Backup and Restore of Databases
TDE separates the keys needed to read data files from the data itself, meaning that backups are no longer sufficient to recover from a disaster. The keys must be backed up separately and must be protected separately. This can be done through backups of the key management system or with a proper password manager if passwords are used, or it can be done by taking a key encrypting key, encrypting it with the public keys of designated recovery agents and handing it to them for proper storage.
In the case of EDB’s implementation the approach I will advocate below suggests storing the password-protected key in a backup location before loading the unwrapped key to a key management system. This allows one to reconfigure and start PostgreSQL with a backup, password-encrypted key in the case of an emergency.
Loss of access to the key will mean that PostgreSQL can no longer start if shut off, and that backups can no longer be restored. Consequently, backups of the key are critical.
If a key is lost, the only remedy is to take a logical backup of the running database and load it into another database.
The Alternative to EDB TDE
TDE is not the only approach to protecting data at rest, but it is probably the easiest to work with. If one is not using EDB’s software, the best bet right now is to manually encrypt everything at rest. In practice, this usually means:
- Use of LUKS on Linux to encrypt the underlying storage at the block device level. Tools on other operating systems may vary
- Use of encrypted storage on the backups. This could also be a LUKS-encrypted volume on Linux or another encrypted filesystem in another operating system. One could also use a tool like pg_backrest which can encrypt backups.
- Use of enforced SSL for all backup processes. While SSL is usually a requirement for logical interactions with the database (including logical replication and executing queries), backups in a TDE environment don’t benefit as much since the data files and write-ahead logs are already encrypted.
This approach works, but it is a lot more complex, and you end up with even more operational headaches than you do with TDE approaches described here. Consequently I have been an advocate for getting TDE into mainline Postgres as this eliminates some of the operational complexity that is involved in running encrypted database systems.
Some General Guidelines For Key Management
I would like to finish this article by offering some general guidelines for key management simply because the strategies taken for this are not necessarily straightforward. These recommendations only apply to the use of EDB’s implementation simply because the mainline patchset hasn’t been committed yet.
My first recommendation is to set up TDE with passphrase encryption first, then back up the key and move to a key management system. Document the configuration file changes needed so that in an emergency you can start with a passphrase-protected key. This process should be documented and designed around making it as easy to do as possible in an emergency.

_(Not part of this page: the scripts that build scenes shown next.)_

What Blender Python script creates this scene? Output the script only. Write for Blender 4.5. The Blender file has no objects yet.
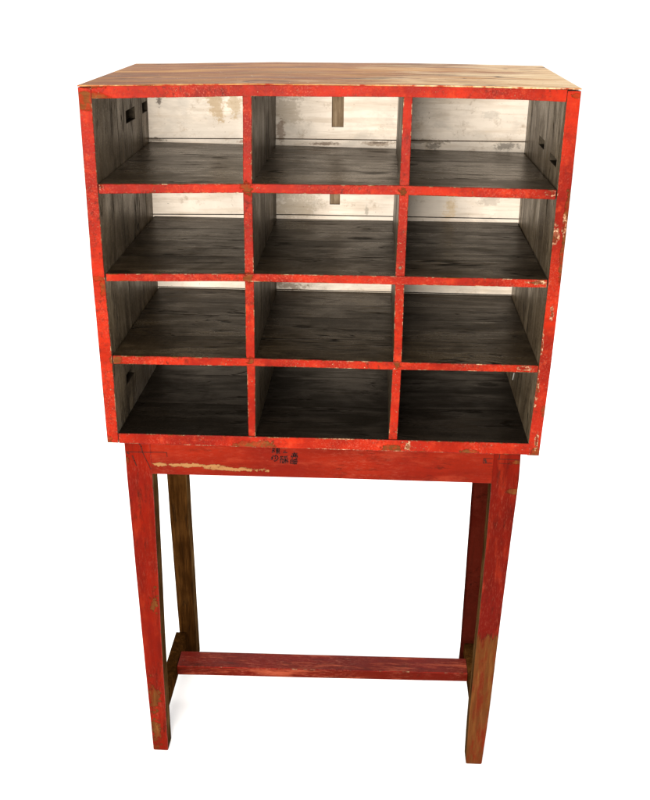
import bpy, bmesh, math, random
from mathutils import Vector, Matrix, noise as mnoise

random.seed(7)
scene = bpy.context.scene
col = scene.collection
ZO = 0.8355                    # height of the cabinet's underside above the floor

# ------------------------------------------------------------------ node helpers
class NT:
    def __init__(self, name):
        self.m = bpy.data.materials.new(name); self.m.use_nodes = True
        self.t = self.m.node_tree; self.t.nodes.clear()
        self.out = self.n('ShaderNodeOutputMaterial')
        self.b = self.n('ShaderNodeBsdfPrincipled')
        self.l(self.b.outputs[0], self.out.inputs[0])
        self.co = self.n('ShaderNodeTexCoord').outputs['Object']
    def n(self, t): return self.t.nodes.new(t)
    def l(self, a, b): self.t.links.new(a, b)
    def put(self, sock, v):
        if isinstance(v, bpy.types.NodeSocket): self.l(v, sock)
        else: sock.default_value = v
    def math(self, op, a, b=0.0, clamp=False):
        n = self.n('ShaderNodeMath'); n.operation = op; n.use_clamp = clamp
        self.put(n.inputs[0], a); self.put(n.inputs[1], b); return n.outputs[0]
    def vec(self, op, a, b):
        n = self.n('ShaderNodeVectorMath'); n.operation = op
        self.put(n.inputs[0], a); self.put(n.inputs[1], b)
        return n.outputs['Value'] if op in ('LENGTH', 'DOT_PRODUCT') else n.outputs[0]
    def scaled(self, s, off=(0, 0, 0)):
        return self.vec('ADD', self.vec('MULTIPLY', self.co, s), off)
    def noise(self, s, detail=6.0, rough=0.55, off=(0, 0, 0), dist=0.0):
        n = self.n('ShaderNodeTexNoise'); n.inputs['Scale'].default_value = 1.0
        n.inputs['Detail'].default_value = detail; n.inputs['Roughness'].default_value = rough
        n.inputs['Distortion'].default_value = dist
        if not isinstance(s, tuple): s = (s, s, s)
        self.l(self.scaled(s, off), n.inputs['Vector']); return n.outputs[0]
    def ramp(self, v, lo, hi, a=0.0, b=1.0):
        n = self.n('ShaderNodeMapRange'); n.clamp = True
        self.put(n.inputs[0], v)
        for i, x in zip((1, 2, 3, 4), (lo, hi, a, b)): self.put(n.inputs[i], x)
        return n.outputs[0]
    def mix(self, f, a, b):
        n = self.n('ShaderNodeMix'); n.data_type = 'RGBA'
        self.put(n.inputs[0], f)
        for i, v in ((6, a), (7, b)):
            if isinstance(v, tuple) and len(v) == 3: v = v + (1.0,)
            self.put(n.inputs[i], v)
        return n.outputs[2]
    def cramp(self, v, stops):
        n = self.n('ShaderNodeValToRGB'); e = n.color_ramp.elements
        while len(e) < len(stops): e.new(0.5)
        for el, (p, c) in zip(e, stops): el.position = p; el.color = tuple(c) + (1.0,)
        self.put(n.inputs[0], v); return n.outputs[0]
    def patch(self, c, r, wob=0.5, nz=None, soft=0.12):
        """irregular worn patch around c (object space) with radii r; radius 0 = that axis ignored"""
        d = self.vec('SUBTRACT', self.co, tuple(c))
        d = self.vec('MULTIPLY', d, tuple(0.0 if q == 0 else 1.0 / q for q in r))
        d = self.vec('LENGTH', d, (0, 0, 0))
        d = self.math('ADD', d, self.math('MULTIPLY', self.math('SUBTRACT', nz, 0.5), wob * 9))
        return self.ramp(d, 1.0 + soft, 1.0 - soft)
    def bump(self, h, dist=0.001, strength=0.6):
        n = self.n('ShaderNodeBump'); n.inputs['Strength'].default_value = strength
        n.inputs['Distance'].default_value = dist; self.put(n.inputs['Height'], h)
        self.l(n.outputs[0], self.b.inputs['Normal'])
    def edge(self, radius=0.003, lo=0.02, hi=0.12):
        bv = self.n('ShaderNodeBevel'); bv.samples = 6; bv.inputs[0].default_value = radius
        g = self.n('ShaderNodeNewGeometry')
        d = self.vec('DOT_PRODUCT', bv.outputs[0], g.outputs['Normal'])
        return self.ramp(self.math('SUBTRACT', 1.0, d), lo, hi)
    def axis(self, i):
        s = self.n('ShaderNodeSeparateXYZ'); self.l(self.co, s.inputs[0]); return s.outputs[i]
    def done(self, colour, rough=0.5, spec=0.3, tint=None):
        if tint: self.b.inputs['Specular Tint'].default_value = tint + (1.0,)
        self.put(self.b.inputs['Base Color'], colour if not (isinstance(colour, tuple) and len(colour) == 3) else colour + (1.0,))
        self.put(self.b.inputs['Roughness'], rough)
        self.put(self.b.inputs['Specular IOR Level'], spec)
        return self.m

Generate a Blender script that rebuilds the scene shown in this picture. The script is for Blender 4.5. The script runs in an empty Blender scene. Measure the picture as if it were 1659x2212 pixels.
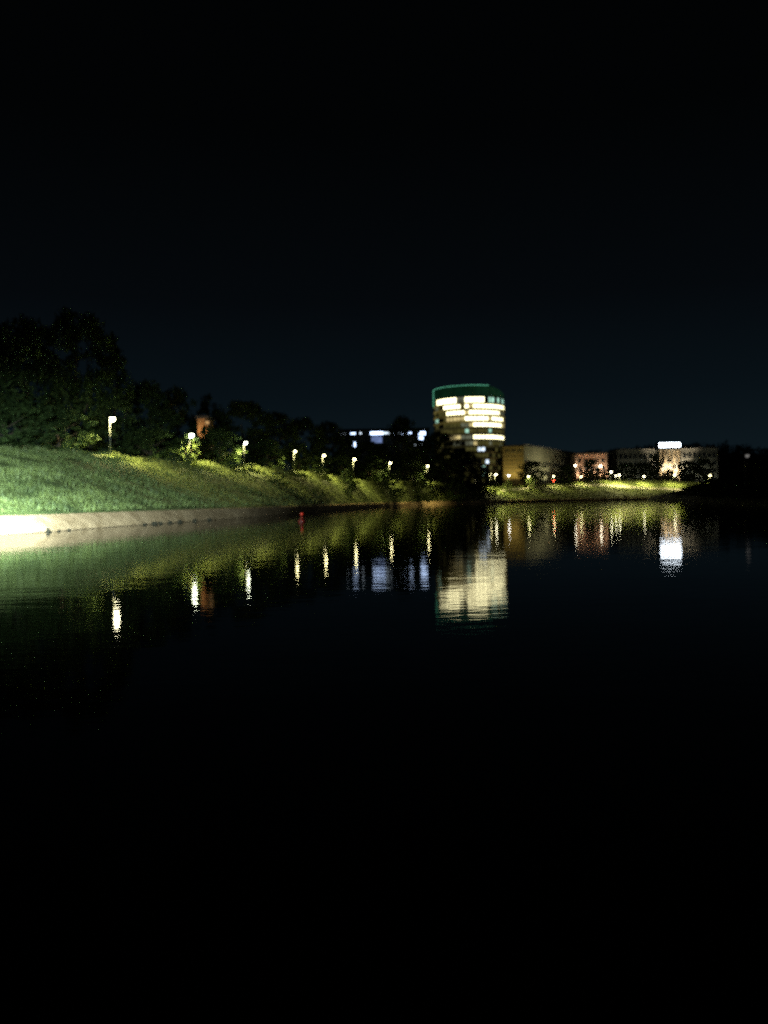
import bpy, bmesh, math, random
import numpy as np
from mathutils import Vector, Matrix, noise as mnoise

R = math.radians
sc = bpy.context.scene
COL = sc.collection
rng = random.Random(11)
nrng = np.random.default_rng(5)

# ------------------------------------------------------------------ camera
PW, PH, FPX = 1659.0, 2212.0, 1728.0        # photograph measured on a 1659 x 2212 grid
CAM_Z = 1.6
cam = bpy.data.cameras.new('camera')
camo = bpy.data.objects.new('camera', cam)
COL.objects.link(camo)
sc.camera = camo
cam.sensor_fit = 'VERTICAL'
cam.sensor_height = 36.0
cam.sensor_width = 27.0
cam.lens = FPX / PH * 36.0
cam.clip_start = 0.1
cam.clip_end = 9000
ROLL = R(1.0)
PITCH = math.atan2(24.0, FPX)                # a touch downwards
# camera axes: forward +Y pitched down, rolled so that the picture's right side sits higher
fwd = Vector((0, math.cos(PITCH), -math.sin(PITCH)))
up0 = Vector((0, math.sin(PITCH), math.cos(PITCH)))
rt0 = Vector((1, 0, 0))
rt = rt0 * math.cos(ROLL) - up0 * math.sin(ROLL) * -1 * -1
up = up0 * math.cos(ROLL) + rt0 * math.sin(ROLL)
m = Matrix((rt, up, -fwd)).transposed().to_4x4()
m.translation = (0, 0, CAM_Z)
camo.matrix_world = m
cam.dof.use_dof = True
cam.dof.focus_distance = 9.0
cam.dof.aperture_fstop = 0.82                # hand-held phone that missed focus on the far bank


def ray(x, y):
    d = rt * (x - PW / 2) + up * (PH / 2 - y) + fwd * FPX
    return d / d.y


def at(x, y, Y):
    """point of the place seen at grid position (x, y), Y metres ahead"""
    d = ray(x, y)
    return Vector((d.x * Y, Y, CAM_Z + d.z * Y))


def H(x):                                    # height of the horizon at column x
    lo, hi = 900.0, 1300.0
    for _ in range(40):
        mid = (lo + hi) / 2
        if ray(x, mid).z > 0: lo = mid
        else: hi = mid
    return lo


# ------------------------------------------------------------------ world: night sky
w = bpy.data.worlds.new('World')
sc.world = w
w.use_nodes = True
nt = w.node_tree
bg = nt.nodes['Background']
bg.inputs[1].default_value = 1.0
sky = nt.nodes.new('ShaderNodeTexSky')
sky.sky_type = 'NISHITA'
sky.sun_disc = False
sky.sun_elevation = R(-7)
sky.sun_rotation = R(180)
tc = nt.nodes.new('ShaderNodeTexCoord')
sep = nt.nodes.new('ShaderNodeSeparateXYZ')
nt.links.new(tc.outputs['Generated'], sep.inputs[0])
ramp = nt.nodes.new('ShaderNodeValToRGB')
cr = ramp.color_ramp
stops = [(0.0, (.0052, .0108, .0146)), (0.05, (.0042, .0088, .0122)), (0.13, (.0025, .0052, .0076)),
         (0.24, (.0014, .0024, .0034)), (0.42, (.0006, .0009, .0011)), (1.0, (.0004, .0006, .0007))]
while len(cr.elements) < len(stops): cr.elements.new(0.5)
for e, (p, c) in zip(cr.elements, stops):
    e.position = p
    e.color = (*c, 1)
nt.links.new(sep.outputs['Z'], ramp.inputs[0])
add = nt.nodes.new('ShaderNodeMixRGB')
add.blend_type = 'ADD'
add.inputs[0].default_value = 0.05
nt.links.new(ramp.outputs[0], add.inputs[1])
nt.links.new(sky.outputs[0], add.inputs[2])
nt.links.new(add.outputs[0], bg.inputs[0])

vs = sc.view_settings
vs.view_transform = 'Standard'
vs.look = 'None'
vs.exposure = 0.0
vs.gamma = 1.0
vs.use_curve_mapping = False
sc.cycles.use_denoising = False
sc.cycles.max_bounces = 6
sc.cycles.sample_clamp_direct = 15.0
sc.cycles.sample_clamp_indirect = 5.0


# ------------------------------------------------------------------ materials
def mat(name, col, rough=0.8, metal=0.0, var=0.0, scale=1.0, col2=None, bump=0.0, spec=0.3, detail=4, island=0.0):
    mt = bpy.data.materials.new(name)
    mt.use_nodes = True
    n = mt.node_tree
    b = n.nodes['Principled BSDF']
    b.inputs['Roughness'].default_value = rough
    b.inputs['Metallic'].default_value = metal
    b.inputs['Specular IOR Level'].default_value = spec
    b.inputs['Base Color'].default_value = (*col, 1)
    t = n.nodes.new('ShaderNodeTexCoord')
    nz = n.nodes.new('ShaderNodeTexNoise')
    nz.inputs['Scale'].default_value = scale
    nz.inputs['Detail'].default_value = detail
    nz.inputs['Roughness'].default_value = 0.62
    n.links.new(t.outputs['Object'], nz.inputs['Vector'])
    rp = n.nodes.new('ShaderNodeValToRGB')
    c2 = col2 or tuple(c * (1 - var) for c in col)
    rp.color_ramp.elements[0].position = 0.34
    rp.color_ramp.elements[0].color = (*c2, 1)
    rp.color_ramp.elements[1].position = 0.66
    rp.color_ramp.elements[1].color = (*col, 1)
    n.links.new(nz.outputs['Fac'], rp.inputs[0])
    out = rp.outputs[0]
    if island:                               # each blade or leaf a little different
        g = n.nodes.new('ShaderNodeNewGeometry')
        mx = n.nodes.new('ShaderNodeMixRGB')
        mx.blend_type = 'MULTIPLY'
        mx.inputs[0].default_value = island
        r2 = n.nodes.new('ShaderNodeValToRGB')
        r2.color_ramp.elements[0].color = (.25, .3, .25, 1)
        r2.color_ramp.elements[1].color = (1.5, 1.35, 1.2, 1)
        n.links.new(g.outputs['Random Per Island'], r2.inputs[0])
        n.links.new(out, mx.inputs[1])
        n.links.new(r2.outputs[0], mx.inputs[2])
        out = mx.outputs[0]
    n.links.new(out, b.inputs['Base Color'])
    if bump:
        bp = n.nodes.new('ShaderNodeBump')
        bp.inputs['Strength'].default_value = bump
        bp.inputs['Distance'].default_value = 0.05
        n.links.new(nz.outputs['Fac'], bp.inputs['Height'])
        n.links.new(bp.outputs[0], b.inputs['Normal'])
    return mt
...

Use a key management system for production so that you can safely automate failovers. This means unwrapping the key and storing it in a key management system, such as Hashicorp Vault.
Keep the backup key in a safe place. Optionally you can encrypt the wrapped key by encrypting the wrapped (i.e. passphrase-encrypted) key with a designated recovery agent’s public key. This can help protect the encryption key, and by including the wrapped key, recovery doesn’t require re-encrypting the key.
These guidelines will save you a lot of operational headaches. And in the end, you will likely find TDE to be a useful tool in protecting databases that have sensitive data.